━━━ Supplied data ━━━
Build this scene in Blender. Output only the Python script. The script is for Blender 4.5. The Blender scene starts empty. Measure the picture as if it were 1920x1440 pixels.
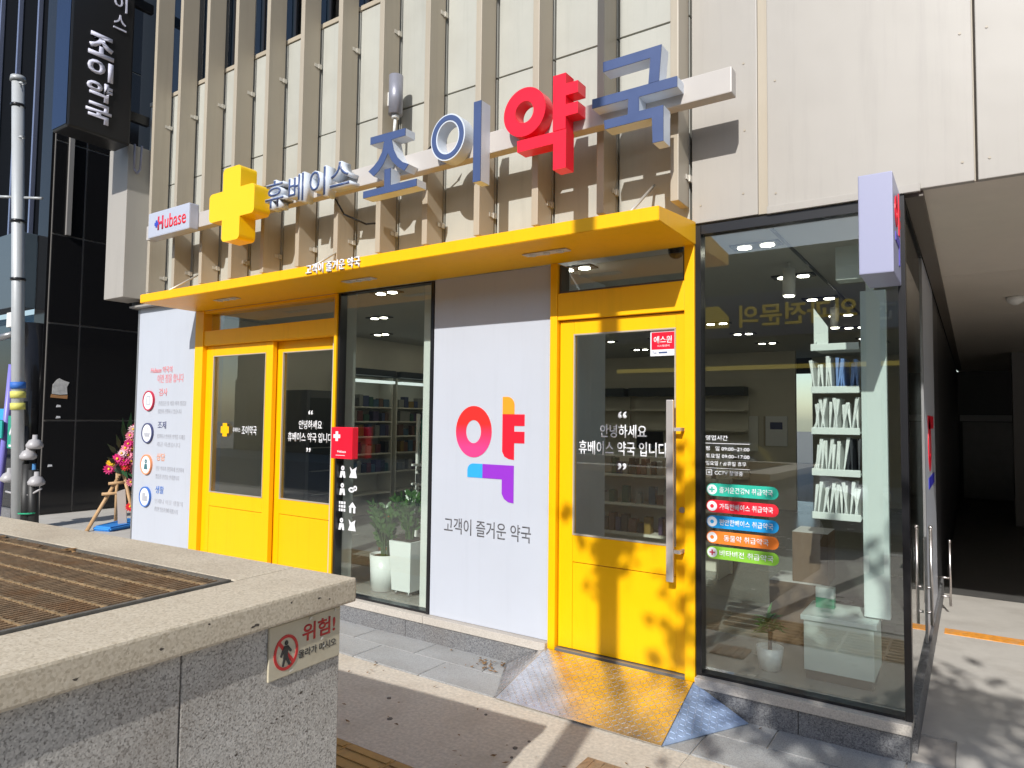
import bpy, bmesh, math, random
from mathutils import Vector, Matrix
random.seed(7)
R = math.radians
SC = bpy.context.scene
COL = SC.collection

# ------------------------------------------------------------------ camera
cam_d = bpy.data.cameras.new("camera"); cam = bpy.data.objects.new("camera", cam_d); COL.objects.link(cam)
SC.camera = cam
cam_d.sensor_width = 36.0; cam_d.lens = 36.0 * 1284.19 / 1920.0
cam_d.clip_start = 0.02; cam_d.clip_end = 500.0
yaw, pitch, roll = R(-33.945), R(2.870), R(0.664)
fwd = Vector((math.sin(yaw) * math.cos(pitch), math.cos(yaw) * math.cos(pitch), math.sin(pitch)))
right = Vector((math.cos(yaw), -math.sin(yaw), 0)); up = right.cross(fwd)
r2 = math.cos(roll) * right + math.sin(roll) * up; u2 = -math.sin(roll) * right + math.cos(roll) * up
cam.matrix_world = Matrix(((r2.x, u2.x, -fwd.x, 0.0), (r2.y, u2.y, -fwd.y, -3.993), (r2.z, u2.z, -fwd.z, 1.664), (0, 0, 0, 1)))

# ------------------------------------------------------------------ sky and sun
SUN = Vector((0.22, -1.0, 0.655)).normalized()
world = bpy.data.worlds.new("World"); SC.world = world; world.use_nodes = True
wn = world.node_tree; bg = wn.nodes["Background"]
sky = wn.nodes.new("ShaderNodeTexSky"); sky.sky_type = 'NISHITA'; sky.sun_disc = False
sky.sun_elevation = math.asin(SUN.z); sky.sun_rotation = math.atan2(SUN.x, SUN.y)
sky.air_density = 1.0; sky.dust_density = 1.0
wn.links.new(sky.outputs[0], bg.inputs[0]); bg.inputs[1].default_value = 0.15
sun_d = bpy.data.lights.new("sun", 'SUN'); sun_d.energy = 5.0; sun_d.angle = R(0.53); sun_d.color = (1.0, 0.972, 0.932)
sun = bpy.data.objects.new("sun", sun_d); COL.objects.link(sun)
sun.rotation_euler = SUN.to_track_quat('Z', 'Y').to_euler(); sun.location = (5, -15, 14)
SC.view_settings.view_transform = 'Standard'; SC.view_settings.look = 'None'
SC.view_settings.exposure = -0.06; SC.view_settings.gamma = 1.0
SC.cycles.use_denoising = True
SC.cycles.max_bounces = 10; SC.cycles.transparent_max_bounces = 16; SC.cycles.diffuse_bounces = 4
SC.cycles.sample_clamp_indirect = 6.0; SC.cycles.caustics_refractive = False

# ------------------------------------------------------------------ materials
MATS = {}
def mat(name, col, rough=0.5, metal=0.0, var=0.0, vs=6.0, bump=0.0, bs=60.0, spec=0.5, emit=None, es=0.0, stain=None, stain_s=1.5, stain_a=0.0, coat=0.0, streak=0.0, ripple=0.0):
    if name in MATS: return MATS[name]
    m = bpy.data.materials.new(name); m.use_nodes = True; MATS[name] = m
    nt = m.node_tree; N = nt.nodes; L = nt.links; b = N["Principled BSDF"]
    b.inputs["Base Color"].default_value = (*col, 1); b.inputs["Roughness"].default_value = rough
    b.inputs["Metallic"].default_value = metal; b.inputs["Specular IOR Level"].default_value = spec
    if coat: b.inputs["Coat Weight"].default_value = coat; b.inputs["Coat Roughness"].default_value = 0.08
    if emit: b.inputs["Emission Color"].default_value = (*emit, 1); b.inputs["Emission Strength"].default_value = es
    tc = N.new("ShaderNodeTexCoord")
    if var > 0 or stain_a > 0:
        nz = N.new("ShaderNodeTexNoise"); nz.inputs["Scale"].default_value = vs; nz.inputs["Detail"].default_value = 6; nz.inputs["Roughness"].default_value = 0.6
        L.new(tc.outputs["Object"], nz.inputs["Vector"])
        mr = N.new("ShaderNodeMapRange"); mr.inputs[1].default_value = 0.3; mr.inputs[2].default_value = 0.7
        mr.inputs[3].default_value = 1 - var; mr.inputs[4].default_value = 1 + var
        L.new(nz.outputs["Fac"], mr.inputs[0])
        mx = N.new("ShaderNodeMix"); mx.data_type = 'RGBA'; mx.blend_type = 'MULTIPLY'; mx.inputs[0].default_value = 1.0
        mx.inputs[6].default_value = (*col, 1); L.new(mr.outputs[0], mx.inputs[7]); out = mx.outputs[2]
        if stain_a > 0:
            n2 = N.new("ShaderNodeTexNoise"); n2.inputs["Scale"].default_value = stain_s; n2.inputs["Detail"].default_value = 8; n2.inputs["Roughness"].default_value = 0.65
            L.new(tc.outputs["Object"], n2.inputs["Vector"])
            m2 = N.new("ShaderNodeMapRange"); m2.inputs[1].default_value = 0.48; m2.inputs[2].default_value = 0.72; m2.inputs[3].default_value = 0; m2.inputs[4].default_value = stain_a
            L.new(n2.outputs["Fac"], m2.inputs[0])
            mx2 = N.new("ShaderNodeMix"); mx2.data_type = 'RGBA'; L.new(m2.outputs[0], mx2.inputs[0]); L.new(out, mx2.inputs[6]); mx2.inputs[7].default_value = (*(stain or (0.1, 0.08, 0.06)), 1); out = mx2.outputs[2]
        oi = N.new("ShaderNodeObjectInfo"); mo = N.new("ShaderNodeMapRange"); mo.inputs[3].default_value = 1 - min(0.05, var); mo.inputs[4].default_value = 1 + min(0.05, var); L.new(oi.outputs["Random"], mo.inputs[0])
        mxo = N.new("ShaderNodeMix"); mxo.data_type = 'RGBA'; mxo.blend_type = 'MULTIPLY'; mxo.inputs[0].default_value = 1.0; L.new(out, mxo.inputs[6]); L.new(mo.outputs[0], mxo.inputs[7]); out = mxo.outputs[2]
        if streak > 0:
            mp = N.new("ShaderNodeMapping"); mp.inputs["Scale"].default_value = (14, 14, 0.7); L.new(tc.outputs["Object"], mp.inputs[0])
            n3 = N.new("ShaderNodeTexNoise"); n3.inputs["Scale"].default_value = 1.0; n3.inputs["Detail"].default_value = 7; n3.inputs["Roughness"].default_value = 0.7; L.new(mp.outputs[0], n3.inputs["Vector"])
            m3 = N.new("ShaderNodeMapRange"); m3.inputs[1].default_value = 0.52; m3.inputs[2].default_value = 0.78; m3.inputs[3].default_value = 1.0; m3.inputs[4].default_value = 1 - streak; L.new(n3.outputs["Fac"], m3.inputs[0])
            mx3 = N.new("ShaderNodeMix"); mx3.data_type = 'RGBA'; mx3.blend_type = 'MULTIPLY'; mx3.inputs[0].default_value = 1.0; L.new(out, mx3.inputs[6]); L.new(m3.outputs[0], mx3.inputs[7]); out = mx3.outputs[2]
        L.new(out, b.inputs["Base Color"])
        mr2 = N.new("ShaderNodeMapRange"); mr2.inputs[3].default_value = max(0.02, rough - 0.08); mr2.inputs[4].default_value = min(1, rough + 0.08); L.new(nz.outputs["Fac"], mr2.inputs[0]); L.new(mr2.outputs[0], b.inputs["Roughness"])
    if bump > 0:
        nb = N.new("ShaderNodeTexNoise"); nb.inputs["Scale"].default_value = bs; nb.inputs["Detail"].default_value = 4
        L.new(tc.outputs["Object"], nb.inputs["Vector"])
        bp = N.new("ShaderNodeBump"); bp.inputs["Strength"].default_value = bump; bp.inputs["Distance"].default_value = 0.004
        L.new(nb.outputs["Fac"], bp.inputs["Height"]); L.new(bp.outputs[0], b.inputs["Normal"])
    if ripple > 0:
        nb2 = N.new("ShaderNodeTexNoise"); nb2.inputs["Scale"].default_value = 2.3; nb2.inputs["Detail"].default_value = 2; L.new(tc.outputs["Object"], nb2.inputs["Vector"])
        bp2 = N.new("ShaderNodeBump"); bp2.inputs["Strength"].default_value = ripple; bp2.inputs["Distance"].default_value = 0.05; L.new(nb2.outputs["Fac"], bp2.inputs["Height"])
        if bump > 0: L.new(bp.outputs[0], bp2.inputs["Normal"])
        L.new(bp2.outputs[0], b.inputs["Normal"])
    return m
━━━
Output exactly the span of lines from the top of the listing through the line holding "COL = SC.collection", and leave every picture out.

Build this scene in Blender. Output only the Python script. The script is for Blender 4.5. The Blender scene starts empty. Measure the picture as if it were 1920x1440 pixels.
import bpy, bmesh, math, random
from mathutils import Vector, Matrix
random.seed(7)
R = math.radians
SC = bpy.context.scene
COL = SC.collection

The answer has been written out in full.